Die Entscheidung des Senats (Justiz 1989, 435) befasste sich mit dem Ersuchen des Erblassers an das Nachlassgericht, den Urkundsnotar nach Möglichkeit zum Testamentsvollstrecker zu berufen. Hier wurde abgestellt auf die Umgehungsmöglichkeit zu §§ 7, 27 BeurkG durch die Anordnung von Testamentsvollstreckung in der beurkundeten Verfügung und die Berufung des Urkundsnotars zum Testamentsvollstrecker in einem privatschriftlichen, häufig von ihm entworfenen Testament. Die hier zu entscheidende Problematik spielte bei der dortigen Fallkonstellation keine Rolle.

Nachdem die Einräumung des Bestimmungsrechts zu Gunsten des Urkundsnotars für diesen einen rechtlichen Vorteil bedeutet, ist die entsprechende Beurkundung der Willenserklärung des Erblassers in dem notariellen Testament vom 29. Juli 2005 gemäß § 7 Nr. 1 BeurkG unwirksam. Der Beteiligte Z. 5 war damit nicht berechtigt, die Antragstellerin als Testamentsvollstreckerin zu benennen.

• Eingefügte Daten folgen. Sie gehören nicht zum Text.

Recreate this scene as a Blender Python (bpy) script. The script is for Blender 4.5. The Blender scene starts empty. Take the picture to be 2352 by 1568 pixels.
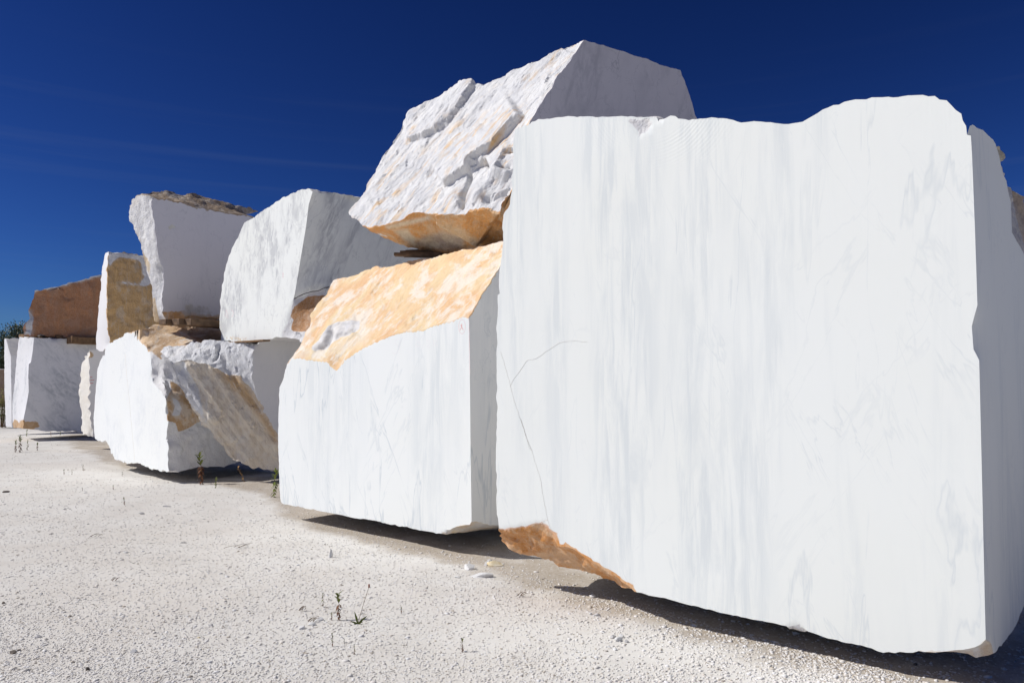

Auf die Beschwerde der Beteiligten Z. 2 war deshalb unter Abänderung des Beschlusses des Nachlassgerichts vom 9. Februar 2012 der Antrag gemäß § 2368 BGB auf Erteilung eines Testamentsvollstreckerzeugnisses zurückzuweisen.

Auf die Problematik des Umfanges der angeordneten Testamentsvollstreckung kam es entsprechend den obigen Ausführungen nicht mehr entscheidungserheblich an.

3.

Die Gerichtsgebührenfreiheit ergibt sich aus § 131 Abs. 3 KostO.

Die Anordnung einer Kostenerstattung entsprach im Hinblick auf die bislang höchstrichterlich nicht entschiedene Rechtsfrage nach § 81 Abs. 1 S. 1 FamFG nicht billigem Ermessen, so dass hiervon abgesehen wurde.

Bei der Festsetzung des Beschwerdewerts gemäß §§ 131 Abs. 4, 30 KostO wurden 10% des Reinnachlasses in Ansatz gebracht (Hartmann, Kostengesetze, 41. Auflage 2011, § 30 KostO Rn. 35 „Testamentsvollstreckung“, m.w.N.).

Nachdem auch über den Umfang der Testamentsvollstreckung gestritten wird, kam eine Reduzierung der Höhe des Reinnachlasses nicht in Betracht.

4.

Die Rechtsbeschwerde war gemäß § 70 Abs. 1, Abs. 2 Nr. 1 und Nr. 2 FamFG zuzulassen, da die Rechtssache grundsätzliche Bedeutung hat und die Fortbildung des Rechts eine Entscheidung des Rechtsbeschwerdegerichts erfordert.